Middle Class Sea Travel London to Hong Kong 1867 and 1879

Submitted by Val B on Fri, 12/23/2022 - 20:40

I have found it almost impossible to find information about probable sea routes  to Hong Kong from London in 1867 for a middle class woman travelling alone, going out to marry.

Then.... when her husband died in 1879 she travelled back to London with her 3 children.

I know that Suez was not an option in 1867.

Does anyone know the preferred routes for the average traveller in both these years or the most common routes and ports of call and how long the journey would take in 1867 and then in 1879?

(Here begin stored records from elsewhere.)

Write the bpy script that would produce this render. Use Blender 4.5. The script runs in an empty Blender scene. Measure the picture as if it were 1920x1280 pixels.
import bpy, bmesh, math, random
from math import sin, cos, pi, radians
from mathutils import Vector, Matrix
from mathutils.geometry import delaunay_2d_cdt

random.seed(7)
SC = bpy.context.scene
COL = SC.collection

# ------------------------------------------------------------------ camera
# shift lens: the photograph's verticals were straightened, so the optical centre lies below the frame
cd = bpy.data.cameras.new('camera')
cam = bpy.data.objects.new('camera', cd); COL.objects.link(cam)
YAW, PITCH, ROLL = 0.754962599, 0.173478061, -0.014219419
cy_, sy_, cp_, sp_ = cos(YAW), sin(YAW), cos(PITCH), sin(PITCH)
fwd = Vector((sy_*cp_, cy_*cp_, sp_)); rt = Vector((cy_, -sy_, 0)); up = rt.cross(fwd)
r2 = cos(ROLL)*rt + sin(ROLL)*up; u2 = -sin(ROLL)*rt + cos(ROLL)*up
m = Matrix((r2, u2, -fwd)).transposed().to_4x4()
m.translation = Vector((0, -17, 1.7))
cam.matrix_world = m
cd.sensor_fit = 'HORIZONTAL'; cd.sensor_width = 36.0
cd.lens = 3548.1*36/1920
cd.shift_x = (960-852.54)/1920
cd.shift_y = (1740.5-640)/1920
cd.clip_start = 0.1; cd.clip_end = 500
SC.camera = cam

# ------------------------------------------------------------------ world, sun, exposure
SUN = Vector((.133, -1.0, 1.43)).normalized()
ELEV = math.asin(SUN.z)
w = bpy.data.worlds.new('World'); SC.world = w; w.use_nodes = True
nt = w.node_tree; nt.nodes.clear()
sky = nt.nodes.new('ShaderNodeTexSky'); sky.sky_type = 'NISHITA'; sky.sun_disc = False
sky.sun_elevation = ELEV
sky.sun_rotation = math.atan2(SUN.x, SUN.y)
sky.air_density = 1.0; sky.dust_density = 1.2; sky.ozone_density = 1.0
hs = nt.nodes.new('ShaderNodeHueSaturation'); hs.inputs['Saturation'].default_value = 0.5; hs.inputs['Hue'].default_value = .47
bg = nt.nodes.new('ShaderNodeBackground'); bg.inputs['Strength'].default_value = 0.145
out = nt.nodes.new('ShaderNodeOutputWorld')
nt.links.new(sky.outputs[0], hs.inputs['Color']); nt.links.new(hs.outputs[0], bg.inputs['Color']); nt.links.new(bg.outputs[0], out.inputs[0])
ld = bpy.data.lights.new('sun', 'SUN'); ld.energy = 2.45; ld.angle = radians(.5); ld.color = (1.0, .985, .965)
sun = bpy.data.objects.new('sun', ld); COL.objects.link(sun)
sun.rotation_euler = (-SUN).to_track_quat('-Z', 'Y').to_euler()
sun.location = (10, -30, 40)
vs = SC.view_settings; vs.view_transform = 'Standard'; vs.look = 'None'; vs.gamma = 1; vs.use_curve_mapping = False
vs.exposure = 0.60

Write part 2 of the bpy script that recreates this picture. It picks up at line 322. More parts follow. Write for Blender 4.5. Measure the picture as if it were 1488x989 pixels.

The woman's name does not appear on any lists that I can find so I don't know what ships she travelled on, I would just like to get the "best guess" picture of her travel.

Any info gratefully received

Val

It is over-hasty to say that Suez was not an option in 1867. Certainly there was no canal, but in 1840 the overland mail route, pioneered in the 1830s by early, Indian led experiments in steam ship services, had opened up by rail to Italy, ship to Alexandria, canal barge to Cairo and a camel train via posting stations to Suez, whence onward to India and China. Passengers were swift to use the service, set up by Thomas Waghorn's Waghorn & Co. By the late 1840s it was very much the norm for the more affluent, much enhanced when by 1854 a railway connected Alexandria and Cairo, with a full rail service to Suez opening by the end of that decade.

So, by 1867 there was a well-tried, efficient and comparatively swift route (6-8 weeks vis-a-vis 3-4 months), used above all by P&O, that went via Suez and was used probably by 90% of affluent and government paid for travellers. The hook to Hong Kong was usually at Galle in Sri Lanka (Ceylon), which had become P&O's node in 1859.

Ultimately what matters here is what exactly 'middle class' means. The affluent professional middle classes could usually afford the Suez route, which by 1867 was expensive, but not ruinous. Less affluent middle class people, on the other hand, would probably still  have used sailing ships all of which went via the Cape of Good Hope, but which generally did not run on established and timetabled services (wind power is too aleatory). These were primarily cargo ships that carried a few passengers.

It is really important to remember that what we think of as a passenger liner - a ship designed from the get go to carry people - was at a very early stage of development even in the 1860s and passenger lines like P&O were the exception rather than the rule. The majority of ships were designed for general purposes and, primarily, for cargo. If they were put to carrying passengers, the design was adapted but not fundamentally changed. Only the effective triumph of steam, via first the compound (1860s onwards) and then the triple expansion (1880s onwards) engines, began changing this by radically changing the endurance and economics of steam power from the 1870s onwards.

A good source for identifying the more affluent passengers are newspapers, which usually identified those travelling first class. HK newspapers for 1867 are few sadly, however the Singapore newspapers, searchable online via the National Library of Singapore's portal, quite often mention passengers in transit through Singapore for HK, so it is always worth a trawl.

Finally, there were routes via the USA and Canada operating by the late 1860s, though it would have been unusual for any ordinary traveller from Britain to have gone that way. 

Hope that helped.

StephenD

...forgot to mention. One way of narrowing things down is to have some tighter dates. Since ship movements were tracked by Lloyd's List and the Shipping and Mercantile Gazette (though with inconsistent delays of up to two months in reports), if one had a date of arrival in HK, for example, one could narrow down the ships that arrived in that time bracket from Britain. (That said, less expensive routes would often be made up of stages, for example one ship from London to India, another from India to Singapore, and a third from Singapore to Hong Kong (perm any combination of major ports on the standard routes for other possibilities).) With a shorter list of ships, the possibilities of finding what one is looking for increase.

That, of course, and as eurasian_David points out, is much simplified if one has names.

Best,

StephenD 

Yes that's right. I was thinking more along the lines of tracking ship movements than passenger lists (which may be non-existent or limited). But I like to have as much data as possible to help triangulate the scenario to as much clarity. If we have dates as well, we can narrow down on tracking ship names and also using the rare instances where a few passenger names are mentioned (albeit first class or other more prominent folks)...where I can track others, they can be used as proxy markers of journey times/routes.

I've managed to track my ggreatgranduncle from London 3rd February 1845 to arrival in Hong Kong on 28th June 1845 and later back to the UK in 1851. Not because of passenger lists - but I managed to find out which ship he got on and from there precisely tracked the ship movements.